The Cairo press has once again featured the Nubian desire to live near the Nile River in Upper Egypt. An article last week in the Daily News Egypt indicates that some Nubians, exiled nearly half a century ago from their homes before the construction of the Aswan High Dam, are still eager to resume farming along the dammed Nile River in southern Egypt. They hope the land they resettle on will be good enough for them to have adequate homes and farming possibilities.

Much of the article consists of an interview with Mousad (or Musaad) Herki, director of the Nubian Club in Cairo. Herki organized a successful conference in March this year that won commitments from officials to allow some Nubians to move into communities being developed on the rim of Lake Nasser, the reservoir formed by the Aswan Dam. There, many of the unemployed Nubians hope to farm once again. Herki told the paper that currently 5,000 homes are under construction in the planned villages on a 10,000 acre site. The cost of the project is 200 million Egyptian pounds (US$35.7 million).

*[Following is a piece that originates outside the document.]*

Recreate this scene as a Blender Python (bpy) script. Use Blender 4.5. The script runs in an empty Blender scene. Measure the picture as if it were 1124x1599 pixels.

The news report emphasized that the Nubians are quite familiar with government promises over the decades of adequate housing and farm lands near the Nile. Neither has happened yet, and the people have a skeptical attitude. “Many Nubians are now waiting in disbelief for their repatriation, thinking that none of these projects will ever see daylight,” Herki said. Their decades-old skepticism is due to the arbitrary ways government bodies have handled their complaints in the past.

Herki reviewed Nubian complaints with the paper. The land that was provided for them at Nasr El Nuba, north of Aswan, when they were forced to move in the late 1950s, was totally inadequate as a construction site. A few years after the villagers settled in and attempted to begin new lives, their homes began to develop serious cracks and started to sink into the soil.

Herki is more optimistic about the development under construction. He says that the agencies and the developers have a “sincere will … to make a fresh start in the new villages around Lake Nasser.” Other economic activities will complement the farming planned for the new communities, he indicated. The construction of a road south to Sudan plus the establishment of a customs post should provide employment to the area.